The S-100 bus is and was a lousy industrial bus; Cromemco (and others) took a lemon and made lemonade. Now, IEEE-696-1983 was a vast improvement, and, again, Cromemco made some fantastic products (topping out with the XXU 68020 CPU card, used even in military applications). But in terms of actual bus design Multibus and VME are far better for the electrically noisy industrial environment. As much as I like the TRS-80 Model II line, the Model II bus would have been a lousy industrial bus, too.
A bussed based system can never compete with the speed of a single-board computer like a PC or the SUN. A bus adds so much downside but has a huge high side. Try changing the basic type of processor in a SUN or a PC.

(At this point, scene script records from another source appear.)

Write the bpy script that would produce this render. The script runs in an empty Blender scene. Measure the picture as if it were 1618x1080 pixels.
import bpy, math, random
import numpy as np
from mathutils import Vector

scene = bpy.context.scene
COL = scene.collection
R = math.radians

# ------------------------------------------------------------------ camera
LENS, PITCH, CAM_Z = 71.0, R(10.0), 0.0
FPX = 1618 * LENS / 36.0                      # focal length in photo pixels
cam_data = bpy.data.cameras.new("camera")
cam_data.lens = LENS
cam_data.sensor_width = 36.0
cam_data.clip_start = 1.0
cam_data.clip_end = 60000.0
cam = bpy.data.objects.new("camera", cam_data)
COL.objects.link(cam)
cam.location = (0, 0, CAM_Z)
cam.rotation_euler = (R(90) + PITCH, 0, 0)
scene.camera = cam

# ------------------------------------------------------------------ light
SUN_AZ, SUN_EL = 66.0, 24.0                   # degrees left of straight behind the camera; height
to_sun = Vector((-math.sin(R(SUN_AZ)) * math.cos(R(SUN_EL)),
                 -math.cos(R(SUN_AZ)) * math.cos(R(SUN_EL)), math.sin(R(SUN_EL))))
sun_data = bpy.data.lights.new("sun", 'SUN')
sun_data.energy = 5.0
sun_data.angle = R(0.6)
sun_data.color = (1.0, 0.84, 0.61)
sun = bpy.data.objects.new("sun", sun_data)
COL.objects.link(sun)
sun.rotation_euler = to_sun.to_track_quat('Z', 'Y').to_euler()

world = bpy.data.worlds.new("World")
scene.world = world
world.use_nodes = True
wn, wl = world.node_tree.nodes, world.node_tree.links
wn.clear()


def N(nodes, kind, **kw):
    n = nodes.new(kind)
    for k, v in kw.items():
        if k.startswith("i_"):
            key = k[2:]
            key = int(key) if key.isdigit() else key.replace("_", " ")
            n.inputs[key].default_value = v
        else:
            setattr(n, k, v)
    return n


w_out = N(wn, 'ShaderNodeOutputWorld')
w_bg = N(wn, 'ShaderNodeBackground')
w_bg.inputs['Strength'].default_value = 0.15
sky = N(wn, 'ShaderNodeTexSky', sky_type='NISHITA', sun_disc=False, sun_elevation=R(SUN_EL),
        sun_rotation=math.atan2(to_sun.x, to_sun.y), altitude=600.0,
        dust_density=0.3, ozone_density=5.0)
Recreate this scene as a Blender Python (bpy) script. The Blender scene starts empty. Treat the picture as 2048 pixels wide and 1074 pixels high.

Actually not hard to do in an old SUN. This is exactly what happened between the Sun 3/xxx and Sun 4/xxx systems; many cards were upward-compatible in those early VME systems.
S100 is much better as a hobbyist system because all it's short falls are upsides for a hobbyist.
The same can be said for ISA passive backplane systems. S-100 was early and became ubiquitous in the CP/M space, and the engineering faults in the basic design can be overcome. But the merits of S-100 as a hobbyist bus aren't on trial here; the simple and basic fact is that there are better industrial bus systems, and many proprietary bus designs made it out to industry, along with many more Multibus designs.
I hope this particular chassis does prove to be S-100, as it would be a fantastic find. But the odds aren't great, unfortunately.